As a business operating in this type of environment, they are likely to be held back in several ways:-

  1. The operations of the business are not optimized and reduce efficiency and flexibility which are critical elements in an internet dependent publishing environment.
  2. It can make it very difficult for users and customers to locate the content they need in the format they want when they want it.
  3. It makes the task of adding new streams of content that could be sources of additional revenue (eg conference proceedings, statistics, images and videos) a matter of adding a new platform – thus increasing the complexity of the business yet again
As significant challenge scholarly publishers face over the coming years lies in dis-aggregating content to enable their staff and their customers to search across the totality of the content and materials they produce. Many scholarly publishers still expect their users to search by content-type rather than subject, so if a user was looking for content related to ‘contract law’, for example, she would need to run searches across the publisher’s books database, then journals and so on. Not only is this a frustrating situation for users – especially for a generation of digital natives who are used to everything being indexed by Google – but it also represents a potential lost revenue opportunity for scholarly publishers. It is true that different content types need to maintain their differences, but by compartmentalizing that content to the point that users can’t find what they need, then, publishers are limiting their revenue potential.

Interpreting the interests your customers have in the varieties of content and materials that you produce is also benefited by providing complete and easy access to your content. Where content is hard to located and find it follows that interpreting what the user is interested in is also negatively impacted. Either users simply give up looking or consolidating user traffic across various silos is impossible for the publisher both of which reduce your understanding of what material is most likely to appeal to your user community. Reducing the guess work in determining upcoming titles and articles for example would naturally improve your profit and /or better support your mission.

So how are we to overcome the constraints of these formats, while retaining the integrity of unique assets? We explored this topic at SSP recently in the panel discussion I moderated, Rethinking and Remixing Content. The answer lies in format-independent technology that breaks down content into the most basic fragments that can be searched, browsed, repackaged and sold in any number of ways. Instead of thinking of digital publishing as putting monolithic content on the web, these technologies break down the monoliths of books/textbooks/journals into digital components – eg chapters, summaries, tests, supplemental material – that can be more easily searched.

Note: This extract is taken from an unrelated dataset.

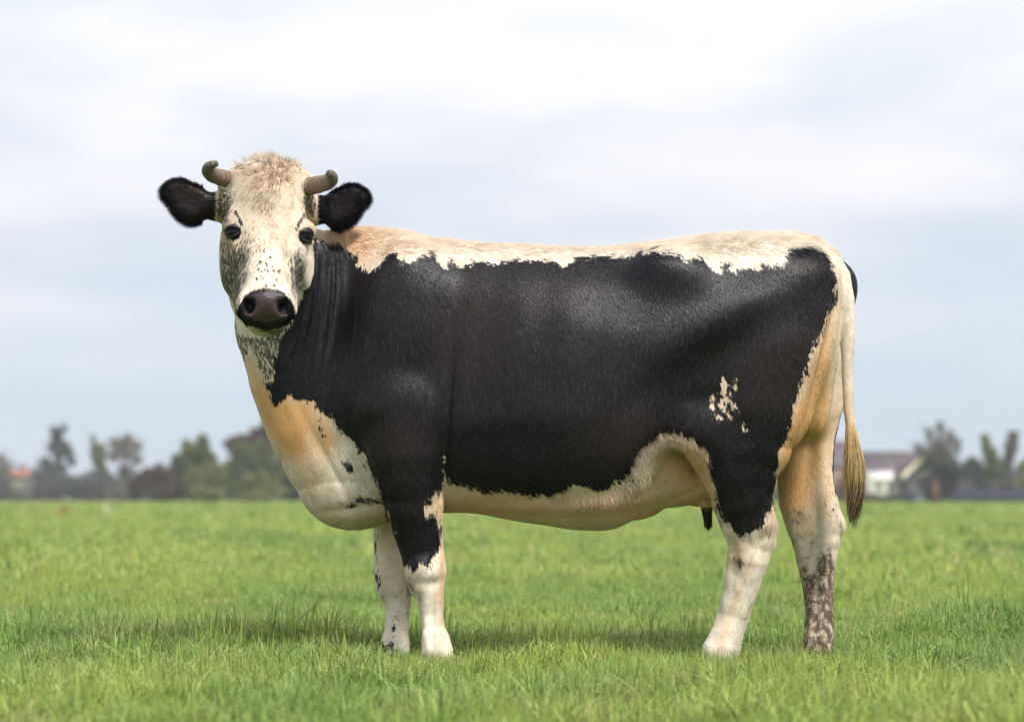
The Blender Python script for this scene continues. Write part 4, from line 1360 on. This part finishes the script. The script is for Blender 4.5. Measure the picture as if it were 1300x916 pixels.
# big bushes left of the cow's chest
D1 = 255
tree('bush', 198, 638, 584, 60, D1, 'brown', 'dark reddish brown bush at the left end of the big bushes', [(-22, 22, 12, 18), (-12, 30, 14, 20), (4, 36, 15, 20), (18, 28, 14, 24), (-26, 14, 8, 12), (10, 12, 20, 12)], 5200, .19, trunk=False, cat='bush')
tree('bush', 246, 638, 548, 80, D1 + 4, 'green', 'tall rounded green bush behind its lighter neighbours', [(-22, 44, 15, 20), (-6, 62, 16, 22), (10, 66, 15, 20), (22, 48, 14, 22), (0, 34, 22, 26), (-20, 18, 16, 16)], 7000, .19, trunk=False, cat='bush')
tree('bush', 262, 638, 582, 60, D1 - 5, 'olive', 'yellowish olive bush in the middle of the big bushes', [(-16, 24, 14, 20), (0, 34, 15, 20), (16, 28, 15, 22), (6, 12, 24, 12)], 5200, .18, trunk=False, cat='bush')
tree('bush', 318, 638, 552, 80, D1 + 2, 'green', 'broad dark green bush next to the chest of the cow', [(-24, 40, 16, 24), (-6, 56, 18, 22), (14, 58, 18, 22), (30, 44, 16, 26), (0, 22, 34, 20)], 7500, .19, trunk=False, cat='bush')
tree('bush', 326, 638, 592, 60, D1 - 6, 'olive', 'lower olive bush in front of the broad dark green one', [(-16, 20, 14, 16), (2, 30, 15, 14), (18, 22, 15, 16), (0, 10, 24, 10)], 4200, .18, trunk=False, cat='bush')
tree('bush', 372, 638, 568, 70, D1, 'green', 'green bush partly hidden by the cow\'s chest', [(-20, 36, 15, 24), (-4, 48, 16, 20), (14, 40, 16, 24), (0, 18, 30, 18)], 5200, .19, trunk=False, cat='bush')
tree('tree', 338, 638, 524, 80, D1 + 40, 'red', 'purple-leaved tree rising behind the big bushes', [(-44, 76, 13, 9), (-26, 80, 14, 9), (-8, 88, 14, 12), (6, 102, 14, 12), (20, 96, 15, 14), (34, 80, 15, 14), (0, 70, 24, 16), (-30, 66, 22, 14), (10, 84, 26, 16)], 7500, .22)
# behind the cow and right of it
for i, (a, h_, lf, lab) in enumerate(((450, 66, 'green', 'green bush hidden behind the foreleg'), (540, 54, 'olive', 'olive bush hidden behind the shoulder'), (640, 48, 'brown', 'brown bush hidden behind the belly'), (740, 60, 'green', 'green bush hidden behind the barrel of the cow'), (840, 52, 'blue', 'dark bush hidden behind the flank'), (940, 48, 'olive', 'olive bush hidden behind the thigh'))):
    tree('bush', a, 638, 638 - h_, 100, D1 + 60, lf, lab, [(dx, h_ * rng.uniform(.35, .7), 22, h_ * .36) for dx in np.linspace(-40, 40, 5)], 2600, .28, trunk=False, cat='bush')

# right: farm
FD = 290
kf = FD / F
def W(px_, py_, d=FD):
    p = P(px_, py_, d)
    return p


roofm = simple('roof_tiles', (.115, .085, .095), .75, .3, 1.2)
redm = simple('red_roof_tiles', (.33, .14, .10), .8, .2, 1.0)
brickm = simple('red_brick', (.33, .15, .12), .9, .25, 1.5)
whitem = simple('white_render', (.78, .74, .70), .8, .06, .6)
creamm = simple('cream_board', (.62, .56, .42), .7, .08, 1)
darkm = simple('dark_board', (.085, .09, .085), .8, .2, 1)
paleroof = simple('pale_blue_metal', (.50, .58, .68), .5, .1, .8)
glassm = simple('window_glass', (.03, .035, .045), .15, .1, 1, .6)
navym = simple('navy_plastic', (.022, .03, .06), .5, .1, 2)
postm = simple('red_brown_wood', (.13, .07, .06), .8, .25, 2)


def gable_house(name, x0, x1, eave, ridge, base_py, d, depth, wall, roof, label, wins=(), over=.25, cat='house', chimney=None, gutters=True, skylights=()):
    """long side towards us: px range, rows of eave and ridge"""
    a, b_ = P(x0, base_py, d), P(x1, base_py, d)
    ze, zr = P(x0, eave, d)[2], P(x0, ridge, d)[2]
    root = empty(name, ((a[0] + b_[0]) / 2, d + depth / 2, 0), label=label, cat=cat)
    m_ = MB().box((a[0], d, -.1), (b_[0], d + depth, ze))
    for xx in (a[0], b_[0]):
        s = .12 if xx == a[0] else -.12
        y0, y1, ym = d, d + depth, d + depth / 2
        m_._add([(xx, y0, ze), (xx, y1, ze), (xx, ym, zr - .1), (xx + s, y0, ze), (xx + s, y1, ze), (xx + s, ym, zr - .1)], [(0, 1, 4, 3), (1, 2, 5, 4), (2, 0, 3, 5)], [(0, 2, 1), (3, 4, 5)])
    m_.build('wall', wall, root, False)
    ym = d + depth / 2
    rm = MB()
    th_ = .14
    for s in (-1, 1):
        yo = ym + s * (depth / 2 + over)
        zo = ze - over * (zr - ze) / (depth / 2)
        v = [(x, y, z + dz) for x in (a[0] - over, b_[0] + over) for (y, z) in ((ym, zr), (yo, zo)) for dz in (0.01, th_)]
        rm._add(v, [(0, 1, 3, 2), (4, 6, 7, 5), (0, 4, 5, 1), (2, 3, 7, 6), (0, 2, 6, 4), (1, 5, 7, 3)])
    rf = rm.build('roof', roof, root, False)
    for (wx0, wy0, wx1, wy1) in skylights:
        z0_, z1_ = P(0, wy1, d)[2], P(0, wy0, d)[2]
        f0 = (z0_ - ze) / (zr - ze)
        f1 = (z1_ - ze) / (zr - ze)
        X0, X1 = P(wx0, 0, d)[0], P(wx1, 0, d)[0]
        y0, y1 = d + depth / 2 * f0, d + depth / 2 * f1
        m_ = MB()
        v = [(x, y, z + dz) for x in (X0, X1) for (y, z) in ((y0, z0_), (y1, z1_)) for dz in (.1, .24)]
        m_._add(v, [(0, 1, 3, 2), (4, 6, 7, 5), (0, 4, 5, 1), (2, 3, 7, 6), (0, 2, 6, 4), (1, 5, 7, 3)])
        m_.build('roof_panel', glassm, root, False)
    for (wx0, wy0, wx1, wy1) in wins:
        p0, p1 = P(wx0, wy1, d), P(wx1, wy0, d)
        m_ = MB()
        t_ = .08
        m_.box((p0[0], d - .05, p0[2]), (p1[0], d + .02, p0[2] + t_)).box((p0[0], d - .05, p1[2] - t_), (p1[0], d + .02, p1[2]))
        m_.box((p0[0], d - .05, p0[2] + t_), (p0[0] + t_, d + .02, p1[2] - t_)).box((p1[0] - t_, d - .05, p0[2] + t_), (p1[0], d + .02, p1[2] - t_))
        fr = m_.build('window', creamm, root, False)
        g_ = MB().box((p0[0] + t_, d - .02, p0[2] + t_), (p1[0] - t_, d + .01, p1[2] - t_))
        o_ = g_.build('pane', glassm, root, False)
        o_.parent = fr
        o_.matrix_parent_inverse = Matrix.Identity(4)
    if chimney:
        cx_ = P(chimney[0], 0, d)[0]
        zc = P(0, chimney[1], d)[2]
        m_ = MB().box((cx_ - .35, ym - .35, zr - .6), (cx_ + .35, ym + .35, zc)).box((cx_ - .42, ym - .42, zc), (cx_ + .42, ym + .42, zc + .1))
        m_.build('chimney', brickm, root, False)
    return root


# small house with the red roof, far left
gable_house('house', 12, 34, 604, 597, 637, 380, 6, darkm, redm, 'small dark house with an orange-red roof between low bushes at left', wins=((16, 611, 20, 620), (25, 611, 29, 620)), chimney=(27, 590))
# brick house behind the tail
gable_house('house', 1040, 1086, 592, 560, 636, 310, 8, brickm, roofm, 'red brick house behind the tail of the cow', wins=((1060, 600, 1065, 612), (1072, 600, 1077, 612)))
# long barn with a row of dark panels on its roof
gable_house('barn', 1090, 1184, 603, 573, 636, 300, 11, brickm, roofm, 'long barn with a purplish roof carrying a row of dark panels', cat='barn',
            skylights=[(1104 + 17 * i, 578, 1112 + 17 * i, 586) for i in range(5)], wins=((1096, 612, 1102, 622),))
# low white building
gable_house('shed', 1106, 1160, 608, 599, 629, 285, 4, whitem, whitem, 'low white building with bluish windows in front of the long barn', wins=((1112, 613, 1121, 622), (1126, 613, 1133, 622), (1140, 613, 1148, 623)), cat='shed')
hd = MB()
# dark gable with a cream verge board
gx0, gxa, gx1 = 1147, 1182, 1216
dG = 280
q0, qa, q1 = P(gx0, 607, dG), P(gxa, 573, dG), P(gx1, 607, dG)
root = empty('farmhouse', (qa[0], dG + 5, 0), label='dark farmhouse gable with a cream board along its sloping roof edge', cat='house')
m_ = MB().prism([(q0[0] + .5, -.1), (q1[0] - .5, -.1), (q1[0] - .5, q1[2] + .3), (qa[0], qa[2] - .25), (q0[0] + .5, q0[2] + .3)], dG, dG + 9)
m_.build('wall', darkm, root, False)
for nm, u, v_, s in (('left', q0, qa, 1), ('right', q1, qa, -1)):
    dv = (v_ - u) / np.linalg.norm(v_ - u)
    nr_ = np.array([-dv[2], 0, dv[0]]) * s
    for part, m2_, y0, y1, th_, dz in (('roof', roofm, dG - .18, dG + 9.3, .18, .32), ('verge_board', creamm, dG - .30, dG - .19, .42, 0.02)):
        pts4 = [u + nr_ * dz, v_ + nr_ * dz, v_ + nr_ * (dz + th_), u + nr_ * (dz + th_)]
        if part == 'verge_board' and s < 0:
            pts4[1] = pts4[1] + dv * -.02
        m_ = MB().prism([(p[0], p[2]) for p in pts4], y0 + (.003 if s < 0 else 0), y1 + (.003 if s < 0 else 0))
        m_.build(part, m2_, root, False)
for wx in (1172, 1190):
    a_, b2 = P(wx, 612, dG), P(wx + 6, 602, dG)
    fr = MB().box((a_[0] - .08, dG - .06, a_[2] - .08), (b2[0] + .08, dG + .02, a_[2])).box((a_[0] - .08, dG - .06, b2[2]), (b2[0] + .08, dG + .02, b2[2] + .08)).box((a_[0] - .08, dG - .06, a_[2]), (a_[0], dG + .02, b2[2])).box((b2[0], dG - .06, a_[2]), (b2[0] + .08, dG + .02, b2[2])).build('window', creamm, root, False)
    pn = MB().box((a_[0], dG - .03, a_[2]), (b2[0], dG + .01, b2[2])).build('pane', glassm, root, False)
    pn.parent = fr
    pn.matrix_parent_inverse = Matrix.Identity(4)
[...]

Treating these ‘monoliths’ almost as part-works will involve a shift in emphasis for scholarly publishers, but will also multiply their opportunities to make sales. The latest platforms are built around data stories and flexible ecommerce solutions that make it much easier for content to be bundled, cross-sold and recommended via ‘users who read this also read’ suggestions. The flexible architecture offered by such platforms can even enable publishers to create professional networks to showcase relevant content from across their list, or subject specific landing pages. These custom landing pages need to be flexible and can be built around a critical mass of content across a single discipline drawing from journal articles, book chapters, reports and ancillary materials—or even type of user such as students, practitioners, or nationality. These pages wouldn’t just have search and usability benefits either: they can increase opportunities for content discovery, help nurture reader communities and ultimately benefit sales.

Drawing other functions into these platforms, such as enabling comment features or the ability to share or recommend content via social media could also help scholarly publishers solve the knotty problem of assessing the impact that their content has in ‘the real world’.

A number of scholarly publishers have already begun publishing in this more granular, searchable way, establishing models of best practice for the industry.

Brill

Brill is one example of an academic publisher that is driving greater value from its institutional subscribers by rolling out a Print on Demand (POD) model for content. This service, which is integrated with Lightning Source and will launch soon will be offered as a benefit to institutional subscribers. It will permit subscribing universities’ students to purchase a POD version of the book at a lower rate than the normal print version. Brill is the first site to offer Patron Driven Acquisition (PDA) as a business model for libraries. It have been running PDA as a pilot for about a year and are now rolling it out more widely.

ICE

The Institute of Civil Engineers (ICE) was among the first professional and society publishers to catalogue its content in such a way as to make the various articles, chapters, books, conference proceedings that it offers subscribers searchable via a single database.

The Institution of Engineering and Technology (IET)

Another example of a forward-thinking professional publisher, The Institute of Engineering Technology (IET) has rolled out a new online publishing system for its content which ranges across journal, article, ebook, chapter and conference proceedings categories. As part of this process it has introduced a four level taxonomy for its content which enables users to narrow down their searches more effectively, and to run a single search across all content categories.